▶ **TASK GOAL**:
Find each line containing the string "empty" and return it.

— begin RECORDS SHOWN —

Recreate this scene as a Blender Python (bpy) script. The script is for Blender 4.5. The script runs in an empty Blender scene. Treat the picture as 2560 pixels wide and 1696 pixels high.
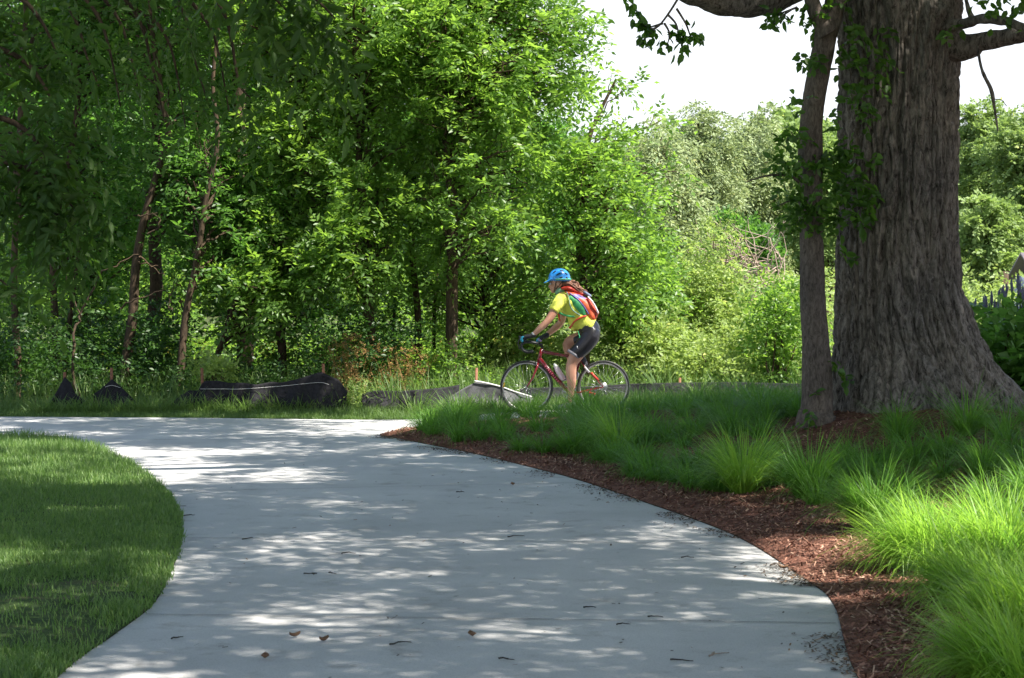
import bpy, bmesh, math, random
import numpy as np
from mathutils import Vector, Matrix, geometry, noise as mnoise

C = bpy.context.scene.collection
rad = math.radians
random.seed(7)
RNG = np.random.default_rng(11)

# ------------------------------------------------------------------ camera
F_PX, HOR, CAMH = 4700.0, 735.0, 1.6          # focal length (px of the 2560 px wide photo), horizon row, eye height
scene = bpy.context.scene
cam_d = bpy.data.cameras.new('camera'); cam = bpy.data.objects.new('camera', cam_d); C.objects.link(cam)
cam_d.sensor_width = 36.0; cam_d.lens = 36.0 * F_PX / 2560.0
cam.location = (0, 0, CAMH)
cam.rotation_euler = (rad(90) - math.atan((848 - HOR) / F_PX), 0, 0)
cam_d.clip_start = 0.1; cam_d.clip_end = 2000
cam_d.dof.use_dof = True; cam_d.dof.focus_distance = 23.0; cam_d.dof.aperture_fstop = 13.0
scene.camera = cam

# ------------------------------------------------------------------ world, sun, exposure
SUN_EL, SUN_AZ = rad(56), rad(118)              # azimuth from +Y towards +X
SUN = np.array([math.sin(SUN_AZ) * math.cos(SUN_EL), math.cos(SUN_AZ) * math.cos(SUN_EL), math.sin(SUN_EL)])
world = bpy.data.worlds.new("World"); scene.world = world; world.use_nodes = True
wn = world.node_tree.nodes; wl = world.node_tree.links
sky = wn.new('ShaderNodeTexSky'); sky.sky_type = 'NISHITA'; sky.sun_disc = False
sky.sun_elevation = SUN_EL; sky.sun_rotation = SUN_AZ; sky.air_density = 1.0; sky.dust_density = 1.0; sky.ozone_density = 1.0
bg = wn['Background']; bg.inputs['Strength'].default_value = 0.12
# bright cloud layer added low down to whiten the sky
wtc = wn.new('ShaderNodeTexCoord'); wmp = wn.new('ShaderNodeMapping'); wmp.inputs['Scale'].default_value = (1.5, 1.5, 5); wl.new(wtc.outputs['Generated'], wmp.inputs[0])
wno = wn.new('ShaderNodeTexNoise'); wno.inputs['Scale'].default_value = 1.6; wno.inputs['Detail'].default_value = 6; wl.new(wmp.outputs[0], wno.inputs['Vector'])
wsp = wn.new('ShaderNodeSeparateXYZ'); wl.new(wtc.outputs['Generated'], wsp.inputs[0])
wel = wn.new('ShaderNodeMapRange'); wel.inputs['From Min'].default_value = .22; wel.inputs['From Max'].default_value = .42; wel.inputs['To Min'].default_value = 1.25; wel.inputs['To Max'].default_value = .0; wl.new(wsp.outputs['Z'], wel.inputs['Value'])
wad = wn.new('ShaderNodeMath'); wad.operation = 'MULTIPLY_ADD'; wad.inputs[1].default_value = .8; wl.new(wno.outputs[0], wad.inputs[0]); wl.new(wel.outputs[0], wad.inputs[2])
wr = wn.new('ShaderNodeMapRange'); wr.inputs['From Min'].default_value = .6; wr.inputs['From Max'].default_value = 1.3; wl.new(wad.outputs[0], wr.inputs['Value'])
wmx = wn.new('ShaderNodeMix'); wmx.data_type = 'RGBA'; wl.new(wr.outputs[0], wmx.inputs['Factor']); wl.new(sky.outputs[0], wmx.inputs['A']); wmx.inputs['B'].default_value = (3.9, 4.1, 4.4, 1)
wl.new(wmx.outputs['Result'], bg.inputs['Color'])
sd = bpy.data.lights.new('sun', 'SUN'); sd.energy = 5.0; sd.angle = rad(0.5); sd.color = (1.0, 0.95, 0.86)
so = bpy.data.objects.new('sun', sd); C.objects.link(so)
so.rotation_euler = Vector(SUN).to_track_quat('Z', 'Y').to_euler()
scene.view_settings.view_transform = 'Standard'; scene.view_settings.look = 'None'
scene.view_settings.exposure = 1.48; scene.view_settings.gamma = 1.0
scene.render.resolution_x = 1024; scene.render.resolution_y = 678

# ------------------------------------------------------------------ helpers
def W(px, py, Y):                       # photo pixel at depth Y -> metres
    return np.array([(px - 1280) / F_PX * Y, Y, CAMH - (py - HOR) / F_PX * Y])
def G(px, py):                          # photo pixel on level ground
    Y = F_PX * CAMH / (py - HOR); return ((px - 1280) / F_PX * Y, Y)
def sstep(a, b, x):
    t = np.clip((np.asarray(x, float) - a) / (b - a), 0, 1); return t * t * (3 - 2 * t)

def _hash(ix, iy, iz, seed):
    h = (ix * 374761393 + iy * 668265263 + iz * 2147483647 + seed * 974634777) & 0xFFFFFFFF
    h = ((h ^ (h >> 13)) * 1274126177) & 0xFFFFFFFF
    h = (h ^ (h >> 16)) & 0xFFFFFFFF
    h = (h * 2246822519) & 0xFFFFFFFF
    return ((h ^ (h >> 15)) & 0xFFFF) / 65535.0
def vnoise(p, seed=0):                  # value noise, -1..1
    p = np.asarray(p, float); i = np.floor(p).astype(np.int64); f = p - i; f = f * f * (3 - 2 * f)
    r = 0
    for dx in (0, 1):
        for dy in (0, 1):
            for dz in (0, 1):
                w = (f[..., 0] if dx else 1 - f[..., 0]) * (f[..., 1] if dy else 1 - f[..., 1]) * (f[..., 2] if dz else 1 - f[..., 2])
                r = r + w * _hash(i[..., 0] + dx, i[..., 1] + dy, i[..., 2] + dz, seed)
    return r * 2 - 1

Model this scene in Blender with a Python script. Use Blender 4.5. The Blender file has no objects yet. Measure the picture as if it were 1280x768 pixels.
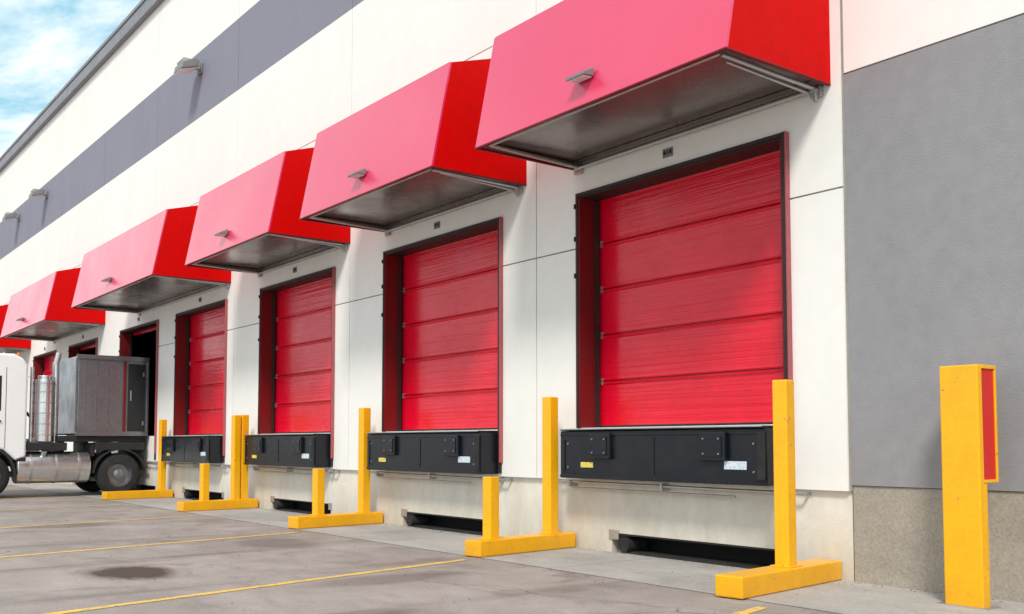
import bpy, bmesh, math, random
from mathutils import Vector, Matrix
random.seed(4)
S=bpy.context.scene
S.view_settings.view_transform='Standard'; S.view_settings.look='None'; S.view_settings.exposure=0
R=math.radians
# ---------------------------------------------------------------- materials
def new_mat(name):
    m=bpy.data.materials.new(name); m.use_nodes=True
    nt=m.node_tree; return m,nt,nt.nodes['Principled BSDF'],nt.nodes,nt.links
def noise(N,L,co,scale,detail=5,rough=.6,mscale=(1,1,1),dist=0):
    mp=N.new('ShaderNodeMapping'); mp.inputs['Scale'].default_value=mscale
    L.new(co,mp.inputs['Vector'])
    n=N.new('ShaderNodeTexNoise'); n.inputs['Scale'].default_value=scale
    n.inputs['Detail'].default_value=detail; n.inputs['Roughness'].default_value=rough
    n.inputs['Distortion'].default_value=dist
    L.new(mp.outputs[0],n.inputs['Vector']); return n.outputs['Fac']
def ramp(N,L,src,p0,p1,c0=(0,0,0,1),c1=(1,1,1,1)):
    r=N.new('ShaderNodeValToRGB'); e=r.color_ramp.elements
    e[0].position=p0; e[1].position=p1; e[0].color=c0; e[1].color=c1
    L.new(src,r.inputs[0]); return r.outputs[0]
def mix(N,L,fac,a,b,mode='MIX'):
    m=N.new('ShaderNodeMix'); m.data_type='RGBA'; m.blend_type=mode
    for s,v in ((0,fac),(6,a),(7,b)):
        if isinstance(v,(int,float)): m.inputs[s].default_value=v
        elif isinstance(v,tuple): m.inputs[s].default_value=v if len(v)==4 else (*v,1)
        else: L.new(v,m.inputs[s])
    return m.outputs[2]
def mapr(N,L,src,a,b,c=0,d=1):
    m=N.new('ShaderNodeMapRange')
    for i,v in enumerate((a,b,c,d)): m.inputs[i+1].default_value=v
    L.new(src,m.inputs[0]); return m.outputs[0]
def paint(name,col,rough=.5,metal=0,dirt=.15,dirtcol=(.1,.08,.06),scale=3,bump=.1,bscale=60,coat=0,streak=False,basez=None,spec=.5,wear=0,vary=.06,bm_scale=(1,1,1),wearcol=(.16,.13,.10),basemax=1.0,bdist=.01,coatr=.2):
    m,nt,P,N,L=new_mat(name)
    g=N.new('ShaderNodeNewGeometry'); co=g.outputs['Position']
    n1=noise(N,L,co,scale,4,.62,(1,1,.25) if streak else (1,1,1))
    c=mix(N,L,ramp(N,L,n1,.45,.8,(0,0,0,1),(dirt,)*3+(1,)),col,dirtcol)
    if vary:
        n2=noise(N,L,co,scale*7,3,.6)
        v=mapr(N,L,n2,.3,.7,1-vary,1+vary)
        hv=N.new('ShaderNodeCombineColor'); [L.new(v,hv.inputs[i]) for i in range(3)]
        c=mix(N,L,1.0,c,hv.outputs[0],'MULTIPLY')
    if wear:
        n3=noise(N,L,co,14,6,.75)
        c=mix(N,L,ramp(N,L,n3,.66-wear*.1,.70-wear*.1),c,wearcol)
    if basez:
        sx=N.new('ShaderNodeSeparateXYZ'); L.new(co,sx.inputs[0])
        hz=mapr(N,L,sx.outputs[2],0,basez,basemax,0)
        n4=noise(N,L,co,5,5,.7,(1,1,.3))
        mm=N.new('ShaderNodeMath'); mm.operation='MULTIPLY'; L.new(hz,mm.inputs[0]); L.new(n4,mm.inputs[1])
        c=mix(N,L,mm.outputs[0],c,dirtcol)
    L.new(c,P.inputs['Base Color'])
    L.new(mapr(N,L,n1,.3,.7,max(.03,rough-.08),min(1,rough+.1)),P.inputs['Roughness'])
    P.inputs['Metallic'].default_value=metal
    P.inputs['Specular IOR Level'].default_value=spec
    P.inputs['Coat Weight'].default_value=coat
    P.inputs['Coat Roughness'].default_value=coatr
    if bump:
        b=N.new('ShaderNodeBump'); b.inputs['Strength'].default_value=bump; b.inputs['Distance'].default_value=bdist
        L.new(noise(N,L,co,bscale,3,.6,bm_scale),b.inputs['Height']); L.new(b.outputs[0],P.inputs['Normal'])
        if coat: L.new(b.outputs[0],P.inputs['Coat Normal'])
    return m
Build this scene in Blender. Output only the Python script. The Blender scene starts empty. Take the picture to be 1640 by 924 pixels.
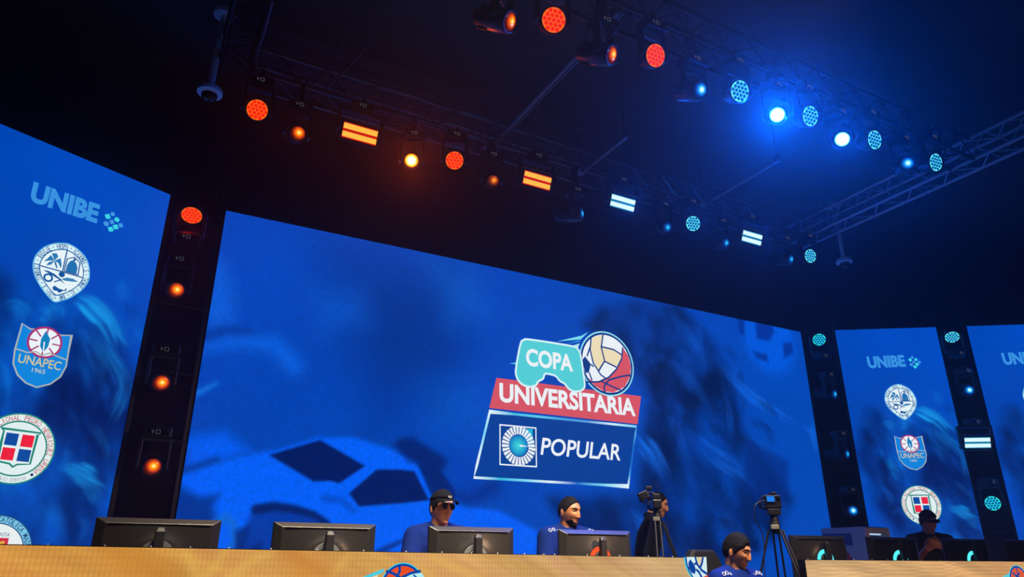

— end RECORDS SHOWN —

▶ **ANSWER TO THIS PROBLEM**:
Recreate this scene as a Blender Python (bpy) script. The script is for Blender 4.5. The script runs in an empty Blender scene. Treat the picture as 2560 pixels wide and 1696 pixels high.
Build this scene in Blender. Output only the Python script. The Blender scene starts empty. Take the picture to be 1640 by 924 pixels.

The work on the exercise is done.